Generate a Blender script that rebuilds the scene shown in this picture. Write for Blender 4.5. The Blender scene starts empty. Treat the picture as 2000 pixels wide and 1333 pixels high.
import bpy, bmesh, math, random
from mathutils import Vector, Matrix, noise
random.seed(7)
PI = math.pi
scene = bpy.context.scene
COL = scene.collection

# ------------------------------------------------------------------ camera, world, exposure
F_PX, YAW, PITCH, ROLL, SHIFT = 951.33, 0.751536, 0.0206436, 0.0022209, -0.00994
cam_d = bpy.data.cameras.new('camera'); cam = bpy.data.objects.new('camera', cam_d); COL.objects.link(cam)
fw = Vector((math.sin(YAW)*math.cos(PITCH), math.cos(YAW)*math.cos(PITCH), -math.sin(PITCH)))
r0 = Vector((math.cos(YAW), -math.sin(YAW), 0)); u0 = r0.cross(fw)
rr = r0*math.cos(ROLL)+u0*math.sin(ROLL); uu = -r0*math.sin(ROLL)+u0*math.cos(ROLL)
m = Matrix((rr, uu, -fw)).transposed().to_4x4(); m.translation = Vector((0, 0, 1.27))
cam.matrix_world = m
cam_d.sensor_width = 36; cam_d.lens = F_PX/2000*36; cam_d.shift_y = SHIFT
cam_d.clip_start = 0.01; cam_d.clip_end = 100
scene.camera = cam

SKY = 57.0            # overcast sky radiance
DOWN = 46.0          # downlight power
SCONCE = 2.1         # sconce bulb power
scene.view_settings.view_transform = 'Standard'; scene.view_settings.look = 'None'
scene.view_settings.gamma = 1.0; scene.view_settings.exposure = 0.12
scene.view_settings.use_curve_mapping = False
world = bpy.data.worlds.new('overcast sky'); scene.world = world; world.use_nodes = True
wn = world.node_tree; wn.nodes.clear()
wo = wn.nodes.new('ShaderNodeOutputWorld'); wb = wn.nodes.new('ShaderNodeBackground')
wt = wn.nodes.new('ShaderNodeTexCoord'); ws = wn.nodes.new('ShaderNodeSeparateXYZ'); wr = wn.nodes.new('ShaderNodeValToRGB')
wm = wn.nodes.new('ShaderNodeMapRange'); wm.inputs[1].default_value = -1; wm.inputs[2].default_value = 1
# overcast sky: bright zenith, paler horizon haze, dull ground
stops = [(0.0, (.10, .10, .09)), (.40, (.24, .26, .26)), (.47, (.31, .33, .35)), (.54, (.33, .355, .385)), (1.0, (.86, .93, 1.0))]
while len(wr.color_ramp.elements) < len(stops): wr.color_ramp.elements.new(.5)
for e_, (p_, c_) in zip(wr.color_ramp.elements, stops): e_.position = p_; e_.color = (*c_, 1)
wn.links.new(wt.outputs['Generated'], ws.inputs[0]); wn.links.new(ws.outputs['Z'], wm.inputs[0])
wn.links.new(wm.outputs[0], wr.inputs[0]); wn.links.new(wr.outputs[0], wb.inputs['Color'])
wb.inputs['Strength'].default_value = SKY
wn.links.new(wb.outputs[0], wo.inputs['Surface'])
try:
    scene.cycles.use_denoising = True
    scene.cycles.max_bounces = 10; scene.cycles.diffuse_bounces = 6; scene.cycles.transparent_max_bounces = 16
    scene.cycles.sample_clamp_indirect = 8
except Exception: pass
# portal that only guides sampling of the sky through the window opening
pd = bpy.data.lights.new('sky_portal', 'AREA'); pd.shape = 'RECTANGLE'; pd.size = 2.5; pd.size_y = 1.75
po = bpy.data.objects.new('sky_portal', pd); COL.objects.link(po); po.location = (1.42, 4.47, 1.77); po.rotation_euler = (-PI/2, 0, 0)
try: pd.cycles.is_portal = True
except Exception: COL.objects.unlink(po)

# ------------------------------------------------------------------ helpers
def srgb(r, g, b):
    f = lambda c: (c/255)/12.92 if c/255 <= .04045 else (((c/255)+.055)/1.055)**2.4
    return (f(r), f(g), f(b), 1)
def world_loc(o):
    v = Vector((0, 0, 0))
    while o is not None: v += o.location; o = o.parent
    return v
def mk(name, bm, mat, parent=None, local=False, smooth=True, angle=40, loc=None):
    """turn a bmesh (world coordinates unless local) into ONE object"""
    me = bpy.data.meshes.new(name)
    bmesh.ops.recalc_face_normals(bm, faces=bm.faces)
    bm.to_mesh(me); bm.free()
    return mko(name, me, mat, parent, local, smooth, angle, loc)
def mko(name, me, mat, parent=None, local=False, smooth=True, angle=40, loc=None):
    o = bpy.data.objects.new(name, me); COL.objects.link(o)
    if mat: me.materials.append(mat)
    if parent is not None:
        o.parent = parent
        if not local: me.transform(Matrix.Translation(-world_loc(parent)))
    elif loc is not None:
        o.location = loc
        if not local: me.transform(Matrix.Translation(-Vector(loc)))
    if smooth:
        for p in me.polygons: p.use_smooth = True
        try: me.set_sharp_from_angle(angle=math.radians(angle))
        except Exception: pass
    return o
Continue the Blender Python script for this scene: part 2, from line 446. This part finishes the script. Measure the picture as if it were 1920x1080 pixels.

## Direction
Copy out all of the data exactly, leaving nothing out.

## Result for this task
Generate a Blender script that rebuilds the scene shown in this picture. Write for Blender 4.5. The Blender scene starts empty. Treat the picture as 2000 pixels wide and 1333 pixels high.
import bpy, bmesh, math, random
from mathutils import Vector, Matrix, noise
random.seed(7)
PI = math.pi
scene = bpy.context.scene
COL = scene.collection

# ------------------------------------------------------------------ camera, world, exposure
F_PX, YAW, PITCH, ROLL, SHIFT = 951.33, 0.751536, 0.0206436, 0.0022209, -0.00994
cam_d = bpy.data.cameras.new('camera'); cam = bpy.data.objects.new('camera', cam_d); COL.objects.link(cam)
fw = Vector((math.sin(YAW)*math.cos(PITCH), math.cos(YAW)*math.cos(PITCH), -math.sin(PITCH)))
r0 = Vector((math.cos(YAW), -math.sin(YAW), 0)); u0 = r0.cross(fw)
rr = r0*math.cos(ROLL)+u0*math.sin(ROLL); uu = -r0*math.sin(ROLL)+u0*math.cos(ROLL)
m = Matrix((rr, uu, -fw)).transposed().to_4x4(); m.translation = Vector((0, 0, 1.27))
cam.matrix_world = m
cam_d.sensor_width = 36; cam_d.lens = F_PX/2000*36; cam_d.shift_y = SHIFT
cam_d.clip_start = 0.01; cam_d.clip_end = 100
scene.camera = cam

SKY = 57.0            # overcast sky radiance
DOWN = 46.0          # downlight power
SCONCE = 2.1         # sconce bulb power
scene.view_settings.view_transform = 'Standard'; scene.view_settings.look = 'None'
scene.view_settings.gamma = 1.0; scene.view_settings.exposure = 0.12
scene.view_settings.use_curve_mapping = False
world = bpy.data.worlds.new('overcast sky'); scene.world = world; world.use_nodes = True
wn = world.node_tree; wn.nodes.clear()
wo = wn.nodes.new('ShaderNodeOutputWorld'); wb = wn.nodes.new('ShaderNodeBackground')
wt = wn.nodes.new('ShaderNodeTexCoord'); ws = wn.nodes.new('ShaderNodeSeparateXYZ'); wr = wn.nodes.new('ShaderNodeValToRGB')
wm = wn.nodes.new('ShaderNodeMapRange'); wm.inputs[1].default_value = -1; wm.inputs[2].default_value = 1
# overcast sky: bright zenith, paler horizon haze, dull ground
stops = [(0.0, (.10, .10, .09)), (.40, (.24, .26, .26)), (.47, (.31, .33, .35)), (.54, (.33, .355, .385)), (1.0, (.86, .93, 1.0))]
while len(wr.color_ramp.elements) < len(stops): wr.color_ramp.elements.new(.5)
for e_, (p_, c_) in zip(wr.color_ramp.elements, stops): e_.position = p_; e_.color = (*c_, 1)
wn.links.new(wt.outputs['Generated'], ws.inputs[0]); wn.links.new(ws.outputs['Z'], wm.inputs[0])
wn.links.new(wm.outputs[0], wr.inputs[0]); wn.links.new(wr.outputs[0], wb.inputs['Color'])
wb.inputs['Strength'].default_value = SKY
wn.links.new(wb.outputs[0], wo.inputs['Surface'])
try:
    scene.cycles.use_denoising = True
    scene.cycles.max_bounces = 10; scene.cycles.diffuse_bounces = 6; scene.cycles.transparent_max_bounces = 16
    scene.cycles.sample_clamp_indirect = 8
except Exception: pass
# portal that only guides sampling of the sky through the window opening
pd = bpy.data.lights.new('sky_portal', 'AREA'); pd.shape = 'RECTANGLE'; pd.size = 2.5; pd.size_y = 1.75
po = bpy.data.objects.new('sky_portal', pd); COL.objects.link(po); po.location = (1.42, 4.47, 1.77); po.rotation_euler = (-PI/2, 0, 0)
try: pd.cycles.is_portal = True
except Exception: COL.objects.unlink(po)

# ------------------------------------------------------------------ helpers
def srgb(r, g, b):
    f = lambda c: (c/255)/12.92 if c/255 <= .04045 else (((c/255)+.055)/1.055)**2.4
    return (f(r), f(g), f(b), 1)
def world_loc(o):
    v = Vector((0, 0, 0))
    while o is not None: v += o.location; o = o.parent
    return v
def mk(name, bm, mat, parent=None, local=False, smooth=True, angle=40, loc=None):
    """turn a bmesh (world coordinates unless local) into ONE object"""
    me = bpy.data.meshes.new(name)
    bmesh.ops.recalc_face_normals(bm, faces=bm.faces)
    bm.to_mesh(me); bm.free()
    return mko(name, me, mat, parent, local, smooth, angle, loc)
def mko(name, me, mat, parent=None, local=False, smooth=True, angle=40, loc=None):
    o = bpy.data.objects.new(name, me); COL.objects.link(o)
    if mat: me.materials.append(mat)
    if parent is not None:
        o.parent = parent
        if not local: me.transform(Matrix.Translation(-world_loc(parent)))
    elif loc is not None:
        o.location = loc
        if not local: me.transform(Matrix.Translation(-Vector(loc)))
    if smooth:
        for p in me.polygons: p.use_smooth = True
        try: me.set_sharp_from_angle(angle=math.radians(angle))
        except Exception: pass
    return o
Continue the Blender Python script for this scene: part 2, from line 446. This part finishes the script. Measure the picture as if it were 1920x1080 pixels.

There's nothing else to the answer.